▸ **DATASET CONTENT**
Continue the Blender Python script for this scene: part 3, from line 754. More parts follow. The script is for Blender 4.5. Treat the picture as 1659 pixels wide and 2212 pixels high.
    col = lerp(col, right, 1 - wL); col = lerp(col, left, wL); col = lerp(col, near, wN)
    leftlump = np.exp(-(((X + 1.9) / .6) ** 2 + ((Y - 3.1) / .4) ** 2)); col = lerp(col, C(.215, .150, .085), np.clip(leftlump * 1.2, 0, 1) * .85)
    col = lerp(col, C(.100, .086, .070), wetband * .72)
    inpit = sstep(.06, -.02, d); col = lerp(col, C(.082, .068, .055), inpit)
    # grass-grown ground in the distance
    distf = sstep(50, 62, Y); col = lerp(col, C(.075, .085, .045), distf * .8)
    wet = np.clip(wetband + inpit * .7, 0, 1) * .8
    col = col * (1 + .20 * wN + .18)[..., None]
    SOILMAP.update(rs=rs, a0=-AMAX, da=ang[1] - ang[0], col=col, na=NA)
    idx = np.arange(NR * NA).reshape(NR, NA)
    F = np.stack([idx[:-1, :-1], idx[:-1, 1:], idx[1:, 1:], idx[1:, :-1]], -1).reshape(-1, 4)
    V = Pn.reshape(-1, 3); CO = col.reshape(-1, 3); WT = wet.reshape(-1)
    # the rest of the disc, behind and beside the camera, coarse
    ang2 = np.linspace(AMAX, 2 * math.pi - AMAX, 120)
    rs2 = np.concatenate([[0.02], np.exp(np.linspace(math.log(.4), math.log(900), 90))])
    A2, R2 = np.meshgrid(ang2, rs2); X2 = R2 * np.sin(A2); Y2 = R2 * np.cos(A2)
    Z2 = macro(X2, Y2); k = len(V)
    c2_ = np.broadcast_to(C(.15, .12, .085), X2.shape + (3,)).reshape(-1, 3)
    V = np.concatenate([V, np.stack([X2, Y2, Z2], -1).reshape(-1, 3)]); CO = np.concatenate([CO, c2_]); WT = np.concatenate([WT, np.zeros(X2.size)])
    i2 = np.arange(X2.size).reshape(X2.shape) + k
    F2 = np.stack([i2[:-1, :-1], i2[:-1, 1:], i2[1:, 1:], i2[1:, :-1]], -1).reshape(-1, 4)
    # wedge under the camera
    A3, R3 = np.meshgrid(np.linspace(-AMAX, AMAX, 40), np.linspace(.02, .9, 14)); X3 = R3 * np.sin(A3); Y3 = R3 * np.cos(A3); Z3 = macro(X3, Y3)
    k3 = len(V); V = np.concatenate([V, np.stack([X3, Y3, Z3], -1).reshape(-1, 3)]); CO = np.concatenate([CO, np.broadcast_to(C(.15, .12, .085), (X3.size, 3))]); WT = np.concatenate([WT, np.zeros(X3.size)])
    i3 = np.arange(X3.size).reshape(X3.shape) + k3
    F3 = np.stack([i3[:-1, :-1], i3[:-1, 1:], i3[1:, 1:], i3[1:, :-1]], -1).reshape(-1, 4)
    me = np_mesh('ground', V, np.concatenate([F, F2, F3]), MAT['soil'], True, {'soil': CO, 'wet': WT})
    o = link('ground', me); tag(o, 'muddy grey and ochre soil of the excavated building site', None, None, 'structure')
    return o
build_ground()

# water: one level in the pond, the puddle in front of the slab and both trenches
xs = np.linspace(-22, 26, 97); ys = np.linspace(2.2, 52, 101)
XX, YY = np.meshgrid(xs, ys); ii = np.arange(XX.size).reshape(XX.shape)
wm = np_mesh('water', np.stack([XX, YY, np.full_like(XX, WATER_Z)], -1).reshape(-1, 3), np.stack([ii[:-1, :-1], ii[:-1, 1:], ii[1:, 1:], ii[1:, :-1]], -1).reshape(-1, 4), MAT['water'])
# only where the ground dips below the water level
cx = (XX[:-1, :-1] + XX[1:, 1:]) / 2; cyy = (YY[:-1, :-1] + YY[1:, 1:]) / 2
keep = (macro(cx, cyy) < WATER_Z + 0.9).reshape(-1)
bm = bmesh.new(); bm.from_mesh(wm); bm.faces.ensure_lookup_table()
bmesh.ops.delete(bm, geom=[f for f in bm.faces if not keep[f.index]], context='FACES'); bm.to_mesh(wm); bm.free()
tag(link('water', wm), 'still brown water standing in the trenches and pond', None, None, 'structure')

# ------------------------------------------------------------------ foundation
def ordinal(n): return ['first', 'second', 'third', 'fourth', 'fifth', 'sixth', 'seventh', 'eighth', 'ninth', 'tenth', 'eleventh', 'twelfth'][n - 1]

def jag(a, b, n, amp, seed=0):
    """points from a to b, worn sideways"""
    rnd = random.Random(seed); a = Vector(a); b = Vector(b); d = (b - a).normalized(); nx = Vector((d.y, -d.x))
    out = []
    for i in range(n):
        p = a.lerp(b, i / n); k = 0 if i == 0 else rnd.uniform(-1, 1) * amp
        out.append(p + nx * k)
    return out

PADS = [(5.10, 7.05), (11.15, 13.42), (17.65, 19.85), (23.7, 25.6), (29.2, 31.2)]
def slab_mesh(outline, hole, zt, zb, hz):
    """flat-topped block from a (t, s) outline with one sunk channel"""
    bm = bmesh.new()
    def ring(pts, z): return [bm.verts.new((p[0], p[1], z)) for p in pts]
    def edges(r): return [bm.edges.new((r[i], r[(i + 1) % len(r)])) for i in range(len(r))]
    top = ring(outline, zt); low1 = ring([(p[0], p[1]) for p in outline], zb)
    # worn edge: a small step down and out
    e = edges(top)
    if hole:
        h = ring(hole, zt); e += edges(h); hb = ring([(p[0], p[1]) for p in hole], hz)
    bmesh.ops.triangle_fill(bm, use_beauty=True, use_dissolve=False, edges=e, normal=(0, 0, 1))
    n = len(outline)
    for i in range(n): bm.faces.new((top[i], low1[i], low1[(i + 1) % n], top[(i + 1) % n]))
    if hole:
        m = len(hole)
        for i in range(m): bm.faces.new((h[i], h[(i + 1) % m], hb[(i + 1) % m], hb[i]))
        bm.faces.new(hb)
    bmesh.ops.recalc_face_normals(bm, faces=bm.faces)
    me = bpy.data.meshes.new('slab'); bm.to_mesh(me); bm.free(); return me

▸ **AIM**
Reproduce the complete set of lines precisely as supplied.

▸ **COMPLETE RESPONSE**
Continue the Blender Python script for this scene: part 3, from line 754. More parts follow. The script is for Blender 4.5. Treat the picture as 1659 pixels wide and 2212 pixels high.
    col = lerp(col, right, 1 - wL); col = lerp(col, left, wL); col = lerp(col, near, wN)
    leftlump = np.exp(-(((X + 1.9) / .6) ** 2 + ((Y - 3.1) / .4) ** 2)); col = lerp(col, C(.215, .150, .085), np.clip(leftlump * 1.2, 0, 1) * .85)
    col = lerp(col, C(.100, .086, .070), wetband * .72)
    inpit = sstep(.06, -.02, d); col = lerp(col, C(.082, .068, .055), inpit)
    # grass-grown ground in the distance
    distf = sstep(50, 62, Y); col = lerp(col, C(.075, .085, .045), distf * .8)
    wet = np.clip(wetband + inpit * .7, 0, 1) * .8
    col = col * (1 + .20 * wN + .18)[..., None]
    SOILMAP.update(rs=rs, a0=-AMAX, da=ang[1] - ang[0], col=col, na=NA)
    idx = np.arange(NR * NA).reshape(NR, NA)
    F = np.stack([idx[:-1, :-1], idx[:-1, 1:], idx[1:, 1:], idx[1:, :-1]], -1).reshape(-1, 4)
    V = Pn.reshape(-1, 3); CO = col.reshape(-1, 3); WT = wet.reshape(-1)
    # the rest of the disc, behind and beside the camera, coarse
    ang2 = np.linspace(AMAX, 2 * math.pi - AMAX, 120)
    rs2 = np.concatenate([[0.02], np.exp(np.linspace(math.log(.4), math.log(900), 90))])
    A2, R2 = np.meshgrid(ang2, rs2); X2 = R2 * np.sin(A2); Y2 = R2 * np.cos(A2)
    Z2 = macro(X2, Y2); k = len(V)
    c2_ = np.broadcast_to(C(.15, .12, .085), X2.shape + (3,)).reshape(-1, 3)
    V = np.concatenate([V, np.stack([X2, Y2, Z2], -1).reshape(-1, 3)]); CO = np.concatenate([CO, c2_]); WT = np.concatenate([WT, np.zeros(X2.size)])
    i2 = np.arange(X2.size).reshape(X2.shape) + k
    F2 = np.stack([i2[:-1, :-1], i2[:-1, 1:], i2[1:, 1:], i2[1:, :-1]], -1).reshape(-1, 4)
    # wedge under the camera
    A3, R3 = np.meshgrid(np.linspace(-AMAX, AMAX, 40), np.linspace(.02, .9, 14)); X3 = R3 * np.sin(A3); Y3 = R3 * np.cos(A3); Z3 = macro(X3, Y3)
    k3 = len(V); V = np.concatenate([V, np.stack([X3, Y3, Z3], -1).reshape(-1, 3)]); CO = np.concatenate([CO, np.broadcast_to(C(.15, .12, .085), (X3.size, 3))]); WT = np.concatenate([WT, np.zeros(X3.size)])
    i3 = np.arange(X3.size).reshape(X3.shape) + k3
    F3 = np.stack([i3[:-1, :-1], i3[:-1, 1:], i3[1:, 1:], i3[1:, :-1]], -1).reshape(-1, 4)
    me = np_mesh('ground', V, np.concatenate([F, F2, F3]), MAT['soil'], True, {'soil': CO, 'wet': WT})
    o = link('ground', me); tag(o, 'muddy grey and ochre soil of the excavated building site', None, None, 'structure')
    return o
build_ground()

# water: one level in the pond, the puddle in front of the slab and both trenches
xs = np.linspace(-22, 26, 97); ys = np.linspace(2.2, 52, 101)
XX, YY = np.meshgrid(xs, ys); ii = np.arange(XX.size).reshape(XX.shape)
wm = np_mesh('water', np.stack([XX, YY, np.full_like(XX, WATER_Z)], -1).reshape(-1, 3), np.stack([ii[:-1, :-1], ii[:-1, 1:], ii[1:, 1:], ii[1:, :-1]], -1).reshape(-1, 4), MAT['water'])
# only where the ground dips below the water level
cx = (XX[:-1, :-1] + XX[1:, 1:]) / 2; cyy = (YY[:-1, :-1] + YY[1:, 1:]) / 2
keep = (macro(cx, cyy) < WATER_Z + 0.9).reshape(-1)
bm = bmesh.new(); bm.from_mesh(wm); bm.faces.ensure_lookup_table()
bmesh.ops.delete(bm, geom=[f for f in bm.faces if not keep[f.index]], context='FACES'); bm.to_mesh(wm); bm.free()
tag(link('water', wm), 'still brown water standing in the trenches and pond', None, None, 'structure')

# ------------------------------------------------------------------ foundation
def ordinal(n): return ['first', 'second', 'third', 'fourth', 'fifth', 'sixth', 'seventh', 'eighth', 'ninth', 'tenth', 'eleventh', 'twelfth'][n - 1]

def jag(a, b, n, amp, seed=0):
    """points from a to b, worn sideways"""
    rnd = random.Random(seed); a = Vector(a); b = Vector(b); d = (b - a).normalized(); nx = Vector((d.y, -d.x))
    out = []
    for i in range(n):
        p = a.lerp(b, i / n); k = 0 if i == 0 else rnd.uniform(-1, 1) * amp
        out.append(p + nx * k)
    return out

PADS = [(5.10, 7.05), (11.15, 13.42), (17.65, 19.85), (23.7, 25.6), (29.2, 31.2)]
def slab_mesh(outline, hole, zt, zb, hz):
    """flat-topped block from a (t, s) outline with one sunk channel"""
    bm = bmesh.new()
    def ring(pts, z): return [bm.verts.new((p[0], p[1], z)) for p in pts]
    def edges(r): return [bm.edges.new((r[i], r[(i + 1) % len(r)])) for i in range(len(r))]
    top = ring(outline, zt); low1 = ring([(p[0], p[1]) for p in outline], zb)
    # worn edge: a small step down and out
    e = edges(top)
    if hole:
        h = ring(hole, zt); e += edges(h); hb = ring([(p[0], p[1]) for p in hole], hz)
    bmesh.ops.triangle_fill(bm, use_beauty=True, use_dissolve=False, edges=e, normal=(0, 0, 1))
    n = len(outline)
    for i in range(n): bm.faces.new((top[i], low1[i], low1[(i + 1) % n], top[(i + 1) % n]))
    if hole:
        m = len(hole)
        for i in range(m): bm.faces.new((h[i], h[(i + 1) % m], hb[(i + 1) % m], hb[i]))
        bm.faces.new(hb)
    bmesh.ops.recalc_face_normals(bm, faces=bm.faces)
    me = bpy.data.meshes.new('slab'); bm.to_mesh(me); bm.free(); return me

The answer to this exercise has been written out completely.